AT>>   If you ask me this is a really hard point but I would really like to
AT>>   prevent fascists or terrorists from using my software, but it is hard
AT>>   to differentiate and moreover the bad people would ignore such
AT>>   statements anyway.

JF> I agree.  Up until 1993 I refused to distribute PHYLIP to the Republic of
JF> South Africa or to support it there.  This was dropped in version 3.5c
JF> as it was clear that the boycotts of SA were about to end.  Probably the
JF> UW who now own it would not agree to such a restriction. Actually I
JF> did not try to restrict them from getting a copy, I just refused to
JF> help.  The South Africans do get it now but some of them are still
JF> mad at me.

AT>> So the term *free* in the Debian sense is well defined and very
AT>> strict. It preserves the freedom of authors and distributors.
AT>> The GPL is more strict:  It prevents that distributors become
AT>> rich and that code can be stolen by other people.

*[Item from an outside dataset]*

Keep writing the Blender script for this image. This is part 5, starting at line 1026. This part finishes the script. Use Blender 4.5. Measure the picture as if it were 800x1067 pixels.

JF> I wonder whether it prevents the distributors from charging a high
JF> price.
I repeat. Everybody who can read the GPL has the ability to pay the price
or just look for another vendor / website.  I see no real chance to get
rich by selling GPL software.

AT>> Anyway it would help if there would be an extra Lizense file in the
AT>> package which belongs to all files I could quote in the Debian
AT>> package.  I could offer help of our license people if you are
AT>> not sure, if it is DFSG free and perhaps they are able to suggest
AT>> you a license which is DFSG free and fits your intention more
AT>> than GPL.

JF> I would be happy to hear of this. We are undoubtable going to have a
JF> more complete license file in the final 3.6 version.
JF> Thanks for your efforts on this.  Will try to be responsive to any
JF> questions.
Well, see the debian-legal list CCed and people from debian-legal please
CC me and Joe because we are not subscribed to this list.